Daí falar-se cada vez mais de Estado regulador, sociedade pós-industrial, da
aprendizagem ou educativa e de economia do conhecimento. O Estado deixa
de ser o Estado mínimo do século XIX e o Estado produtor do século XX para
passar a ser o Estado catalizador e regulador - capaz de ordenar a
economia, de intervir supletivamente ou subsidiariamente, de usar
métodos indirectos de incentivo e desincentivo a determinados
comportamentos ineficientes e iníquos e de garantir a concorrência
equilibrada e justa. O Estado regulador e catalizador e a economia de
mercado completam-se assim, devendo o primeiro ser um incentivador de
iniciativas e um factor de inovação e de desenvolvimento.
Na passagem da segunda à terceira revolução industrial, em que a produção
de massa dá lugar à inovação tecnológica em grande escala (a partir dos
micro-processadores e do aperfeiçoamento de chips microscópicos),
encontramo-nos diante da abertura de fronteiras e da afirmação da
globalização ou mundialização, o que leva à completa reformulação das
políticas públicas e do papel dos Estados. Os novos espaços supranacionais
(União Europeia, Mercosul) tendem, assim, a assumir progressivamente
funções que tradicionalmente estavam reservadas ao Estados-nações. No dizer
de Daniel Bell, o Estado-nação tornou-se demasiado pequeno ou demasiado
grande para responder aos desafios contemporâneos.

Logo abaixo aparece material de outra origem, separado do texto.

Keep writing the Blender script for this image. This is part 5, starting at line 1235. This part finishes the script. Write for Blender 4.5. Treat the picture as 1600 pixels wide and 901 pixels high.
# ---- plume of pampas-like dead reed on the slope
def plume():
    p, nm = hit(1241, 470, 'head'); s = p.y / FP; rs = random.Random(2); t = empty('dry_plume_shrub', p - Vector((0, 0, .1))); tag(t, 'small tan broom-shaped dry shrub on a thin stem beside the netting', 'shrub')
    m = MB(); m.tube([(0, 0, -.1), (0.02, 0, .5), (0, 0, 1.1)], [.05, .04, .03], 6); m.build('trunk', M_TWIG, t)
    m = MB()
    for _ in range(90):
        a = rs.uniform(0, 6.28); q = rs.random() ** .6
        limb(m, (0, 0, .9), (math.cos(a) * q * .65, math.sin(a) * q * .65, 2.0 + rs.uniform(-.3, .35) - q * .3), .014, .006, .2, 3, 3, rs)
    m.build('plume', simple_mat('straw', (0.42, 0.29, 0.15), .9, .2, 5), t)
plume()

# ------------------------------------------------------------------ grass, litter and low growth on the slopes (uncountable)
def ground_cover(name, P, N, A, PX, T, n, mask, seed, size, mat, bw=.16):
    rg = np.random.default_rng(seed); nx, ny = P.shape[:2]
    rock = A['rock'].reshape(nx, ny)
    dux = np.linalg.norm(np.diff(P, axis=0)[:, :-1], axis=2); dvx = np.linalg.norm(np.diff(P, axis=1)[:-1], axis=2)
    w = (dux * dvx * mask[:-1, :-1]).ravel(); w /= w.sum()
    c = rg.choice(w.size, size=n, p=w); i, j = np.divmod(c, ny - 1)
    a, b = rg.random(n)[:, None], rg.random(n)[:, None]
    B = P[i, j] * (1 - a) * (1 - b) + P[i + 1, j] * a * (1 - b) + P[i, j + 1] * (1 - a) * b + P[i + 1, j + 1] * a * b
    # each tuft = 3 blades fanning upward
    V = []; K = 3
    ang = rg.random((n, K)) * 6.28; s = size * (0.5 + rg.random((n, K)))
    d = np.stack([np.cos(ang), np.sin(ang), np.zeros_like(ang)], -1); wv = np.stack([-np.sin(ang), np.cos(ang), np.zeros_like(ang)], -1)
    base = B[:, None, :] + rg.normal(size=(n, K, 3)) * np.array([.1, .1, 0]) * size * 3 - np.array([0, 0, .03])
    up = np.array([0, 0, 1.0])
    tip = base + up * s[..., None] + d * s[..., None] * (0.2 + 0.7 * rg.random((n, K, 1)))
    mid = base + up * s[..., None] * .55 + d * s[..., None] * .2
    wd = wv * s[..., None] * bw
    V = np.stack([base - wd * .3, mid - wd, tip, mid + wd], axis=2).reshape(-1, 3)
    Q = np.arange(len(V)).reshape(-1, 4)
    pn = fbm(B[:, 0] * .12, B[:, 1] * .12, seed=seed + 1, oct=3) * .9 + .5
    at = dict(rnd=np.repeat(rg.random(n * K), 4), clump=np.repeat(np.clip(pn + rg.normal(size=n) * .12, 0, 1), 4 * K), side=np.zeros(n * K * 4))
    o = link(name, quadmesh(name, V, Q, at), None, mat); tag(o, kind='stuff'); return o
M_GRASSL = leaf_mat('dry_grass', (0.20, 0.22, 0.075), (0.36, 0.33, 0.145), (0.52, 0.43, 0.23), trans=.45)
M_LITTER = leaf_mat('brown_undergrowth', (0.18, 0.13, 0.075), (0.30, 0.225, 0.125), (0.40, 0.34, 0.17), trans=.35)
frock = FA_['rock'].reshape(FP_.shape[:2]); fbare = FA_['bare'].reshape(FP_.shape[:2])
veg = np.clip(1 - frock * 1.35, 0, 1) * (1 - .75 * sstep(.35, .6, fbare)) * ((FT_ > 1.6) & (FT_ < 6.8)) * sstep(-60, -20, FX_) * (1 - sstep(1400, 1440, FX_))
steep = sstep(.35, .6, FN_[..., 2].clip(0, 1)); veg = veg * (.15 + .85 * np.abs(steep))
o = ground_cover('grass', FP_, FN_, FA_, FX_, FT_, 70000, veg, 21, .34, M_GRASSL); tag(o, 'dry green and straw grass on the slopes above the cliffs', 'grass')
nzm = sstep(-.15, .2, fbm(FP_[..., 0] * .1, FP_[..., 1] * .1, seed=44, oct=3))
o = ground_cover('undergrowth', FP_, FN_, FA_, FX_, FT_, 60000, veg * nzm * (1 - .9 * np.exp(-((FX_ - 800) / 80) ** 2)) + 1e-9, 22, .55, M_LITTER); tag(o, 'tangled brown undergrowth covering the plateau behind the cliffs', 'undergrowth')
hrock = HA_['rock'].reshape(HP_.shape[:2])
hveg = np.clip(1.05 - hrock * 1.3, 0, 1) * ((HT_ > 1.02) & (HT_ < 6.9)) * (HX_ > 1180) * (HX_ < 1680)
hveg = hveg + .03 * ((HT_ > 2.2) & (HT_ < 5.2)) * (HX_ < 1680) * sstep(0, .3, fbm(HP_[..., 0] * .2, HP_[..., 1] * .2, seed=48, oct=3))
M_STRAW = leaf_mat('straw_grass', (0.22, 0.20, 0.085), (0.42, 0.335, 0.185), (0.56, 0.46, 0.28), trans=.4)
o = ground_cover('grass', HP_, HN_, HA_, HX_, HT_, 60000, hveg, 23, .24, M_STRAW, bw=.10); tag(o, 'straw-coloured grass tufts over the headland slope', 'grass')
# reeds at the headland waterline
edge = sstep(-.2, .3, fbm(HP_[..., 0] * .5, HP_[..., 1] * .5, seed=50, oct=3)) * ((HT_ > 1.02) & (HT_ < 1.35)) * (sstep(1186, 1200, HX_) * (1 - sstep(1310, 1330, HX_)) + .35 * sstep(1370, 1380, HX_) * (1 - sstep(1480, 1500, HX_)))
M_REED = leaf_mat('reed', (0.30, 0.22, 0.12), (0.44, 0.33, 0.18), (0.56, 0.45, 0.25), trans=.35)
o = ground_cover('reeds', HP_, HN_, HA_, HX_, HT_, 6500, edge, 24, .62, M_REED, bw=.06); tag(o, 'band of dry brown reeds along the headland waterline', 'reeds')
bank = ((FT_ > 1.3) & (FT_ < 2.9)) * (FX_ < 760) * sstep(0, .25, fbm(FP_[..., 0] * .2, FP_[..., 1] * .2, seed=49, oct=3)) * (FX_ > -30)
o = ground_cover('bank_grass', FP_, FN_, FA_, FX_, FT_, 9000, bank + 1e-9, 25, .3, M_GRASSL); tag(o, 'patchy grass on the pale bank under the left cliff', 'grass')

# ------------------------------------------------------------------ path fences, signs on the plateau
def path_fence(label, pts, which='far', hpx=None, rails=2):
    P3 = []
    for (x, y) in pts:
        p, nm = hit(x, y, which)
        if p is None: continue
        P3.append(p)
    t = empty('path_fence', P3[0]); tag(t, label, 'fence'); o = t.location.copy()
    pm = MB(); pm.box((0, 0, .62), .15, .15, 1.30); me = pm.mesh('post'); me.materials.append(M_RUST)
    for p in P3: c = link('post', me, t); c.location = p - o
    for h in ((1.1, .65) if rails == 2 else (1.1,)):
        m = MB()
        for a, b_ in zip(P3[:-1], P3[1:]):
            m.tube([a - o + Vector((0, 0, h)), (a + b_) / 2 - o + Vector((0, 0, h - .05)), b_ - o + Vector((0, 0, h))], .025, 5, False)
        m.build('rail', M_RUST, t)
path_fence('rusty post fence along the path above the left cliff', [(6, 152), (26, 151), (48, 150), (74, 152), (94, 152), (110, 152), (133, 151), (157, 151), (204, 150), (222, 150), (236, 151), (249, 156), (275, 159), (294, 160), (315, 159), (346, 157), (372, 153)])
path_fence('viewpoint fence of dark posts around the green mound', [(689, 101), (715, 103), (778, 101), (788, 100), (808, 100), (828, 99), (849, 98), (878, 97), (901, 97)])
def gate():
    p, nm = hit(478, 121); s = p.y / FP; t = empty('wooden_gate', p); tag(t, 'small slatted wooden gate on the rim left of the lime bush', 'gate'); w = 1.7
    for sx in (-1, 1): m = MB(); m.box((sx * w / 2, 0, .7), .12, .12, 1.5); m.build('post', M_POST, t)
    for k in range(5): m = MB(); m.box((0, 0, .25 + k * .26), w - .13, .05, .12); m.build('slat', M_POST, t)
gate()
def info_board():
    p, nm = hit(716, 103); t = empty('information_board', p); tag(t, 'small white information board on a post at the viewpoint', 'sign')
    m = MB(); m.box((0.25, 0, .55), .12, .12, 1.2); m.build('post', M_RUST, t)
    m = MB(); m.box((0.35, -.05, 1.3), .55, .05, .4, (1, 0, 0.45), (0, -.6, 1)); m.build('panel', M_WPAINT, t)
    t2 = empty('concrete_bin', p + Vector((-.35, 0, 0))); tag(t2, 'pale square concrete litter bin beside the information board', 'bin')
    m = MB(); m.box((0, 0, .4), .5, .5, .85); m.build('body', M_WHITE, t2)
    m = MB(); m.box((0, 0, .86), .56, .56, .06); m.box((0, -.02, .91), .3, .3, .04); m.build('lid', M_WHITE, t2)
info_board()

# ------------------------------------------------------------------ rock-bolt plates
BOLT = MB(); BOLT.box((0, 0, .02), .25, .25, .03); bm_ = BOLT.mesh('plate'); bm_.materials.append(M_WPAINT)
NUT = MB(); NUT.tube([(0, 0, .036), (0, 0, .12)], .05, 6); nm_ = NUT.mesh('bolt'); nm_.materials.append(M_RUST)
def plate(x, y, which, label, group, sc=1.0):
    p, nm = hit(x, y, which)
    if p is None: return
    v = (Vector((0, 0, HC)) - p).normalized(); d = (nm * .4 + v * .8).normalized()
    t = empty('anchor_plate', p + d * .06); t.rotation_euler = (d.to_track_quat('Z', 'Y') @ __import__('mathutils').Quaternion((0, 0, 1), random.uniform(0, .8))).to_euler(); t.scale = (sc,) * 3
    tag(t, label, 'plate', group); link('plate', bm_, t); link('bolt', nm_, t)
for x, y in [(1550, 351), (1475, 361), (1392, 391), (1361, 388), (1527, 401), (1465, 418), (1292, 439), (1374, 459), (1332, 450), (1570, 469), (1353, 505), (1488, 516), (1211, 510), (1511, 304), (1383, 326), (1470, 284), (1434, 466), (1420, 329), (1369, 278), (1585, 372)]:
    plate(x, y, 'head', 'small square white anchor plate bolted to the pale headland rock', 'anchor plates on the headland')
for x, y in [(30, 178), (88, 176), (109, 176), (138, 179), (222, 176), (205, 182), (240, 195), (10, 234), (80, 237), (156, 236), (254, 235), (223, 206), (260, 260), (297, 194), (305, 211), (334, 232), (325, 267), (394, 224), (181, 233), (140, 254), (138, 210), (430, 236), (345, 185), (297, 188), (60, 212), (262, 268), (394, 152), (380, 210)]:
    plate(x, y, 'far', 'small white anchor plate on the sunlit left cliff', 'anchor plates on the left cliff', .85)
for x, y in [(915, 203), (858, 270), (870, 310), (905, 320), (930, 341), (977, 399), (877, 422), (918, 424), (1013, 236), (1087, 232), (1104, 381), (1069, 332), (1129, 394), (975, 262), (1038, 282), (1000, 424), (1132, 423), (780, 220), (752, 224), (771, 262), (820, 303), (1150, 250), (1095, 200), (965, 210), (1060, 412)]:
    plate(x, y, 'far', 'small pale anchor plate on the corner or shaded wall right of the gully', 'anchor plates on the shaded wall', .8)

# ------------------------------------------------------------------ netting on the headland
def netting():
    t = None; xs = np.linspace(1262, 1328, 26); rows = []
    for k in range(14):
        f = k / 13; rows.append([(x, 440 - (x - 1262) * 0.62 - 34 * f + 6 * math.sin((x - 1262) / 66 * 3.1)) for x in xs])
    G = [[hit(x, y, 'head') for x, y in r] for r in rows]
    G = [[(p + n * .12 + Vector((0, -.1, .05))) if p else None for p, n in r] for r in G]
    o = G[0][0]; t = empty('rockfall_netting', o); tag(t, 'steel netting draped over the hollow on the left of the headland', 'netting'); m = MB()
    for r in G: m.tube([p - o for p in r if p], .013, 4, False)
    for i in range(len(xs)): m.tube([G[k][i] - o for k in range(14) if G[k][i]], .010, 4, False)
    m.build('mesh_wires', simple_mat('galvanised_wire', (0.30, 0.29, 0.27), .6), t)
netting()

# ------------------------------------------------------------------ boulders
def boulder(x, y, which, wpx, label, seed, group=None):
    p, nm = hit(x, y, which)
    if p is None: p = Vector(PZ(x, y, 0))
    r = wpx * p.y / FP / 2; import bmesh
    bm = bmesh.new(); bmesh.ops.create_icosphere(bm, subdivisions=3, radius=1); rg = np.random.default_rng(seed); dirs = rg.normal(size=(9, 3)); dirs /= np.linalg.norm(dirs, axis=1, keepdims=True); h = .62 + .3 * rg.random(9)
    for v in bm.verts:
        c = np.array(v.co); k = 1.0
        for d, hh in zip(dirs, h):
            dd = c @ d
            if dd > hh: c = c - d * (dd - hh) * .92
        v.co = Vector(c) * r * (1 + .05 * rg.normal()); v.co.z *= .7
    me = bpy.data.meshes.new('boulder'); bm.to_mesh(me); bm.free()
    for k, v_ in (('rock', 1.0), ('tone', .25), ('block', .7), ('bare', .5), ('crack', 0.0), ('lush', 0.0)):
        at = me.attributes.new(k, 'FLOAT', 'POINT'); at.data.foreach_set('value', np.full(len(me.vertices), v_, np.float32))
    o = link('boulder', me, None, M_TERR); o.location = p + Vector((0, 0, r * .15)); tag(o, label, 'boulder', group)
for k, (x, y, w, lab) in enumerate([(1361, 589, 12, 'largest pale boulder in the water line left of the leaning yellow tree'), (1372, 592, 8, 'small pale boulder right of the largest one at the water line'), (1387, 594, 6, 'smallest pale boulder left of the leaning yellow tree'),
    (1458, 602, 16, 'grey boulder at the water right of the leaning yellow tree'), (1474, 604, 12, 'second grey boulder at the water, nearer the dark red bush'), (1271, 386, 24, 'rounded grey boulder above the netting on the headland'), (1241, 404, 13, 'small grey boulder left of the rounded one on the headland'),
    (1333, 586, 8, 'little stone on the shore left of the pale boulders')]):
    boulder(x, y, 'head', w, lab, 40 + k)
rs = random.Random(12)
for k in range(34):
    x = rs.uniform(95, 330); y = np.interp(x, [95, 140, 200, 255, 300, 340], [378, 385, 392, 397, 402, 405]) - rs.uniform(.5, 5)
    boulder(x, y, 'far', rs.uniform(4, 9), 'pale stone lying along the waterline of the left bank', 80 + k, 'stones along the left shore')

Daí que a noção de regulação tenha ganho uma importância acrescida. Estado
regulador tem, assim de ser capaz de ordenar, através da equilibrada
ponderação dos interesses e valores públicos e privados, as economias,
nacionais e internacionais. E tem ainda de intervir supletivamente (não como
produtor), de usar métodos indirectos de incentivo e desincentivo a
determinados comportamentos ineficientes e iníquos, além de dever garantir
a concorrência equilibrada e justa – o que é especialmente evidente por parte
das Autoridades da Concorrência nacionais ou de outra instâncias de regulação
nacionais (como os Bancos Centrais, para o sector financeiro; a ERSE, no caso
do Sector Eléctrico; a CMVM, no mercado de valores mobiliários, a ERC na
comunicação social, etc.), comunitárias ou internacionais.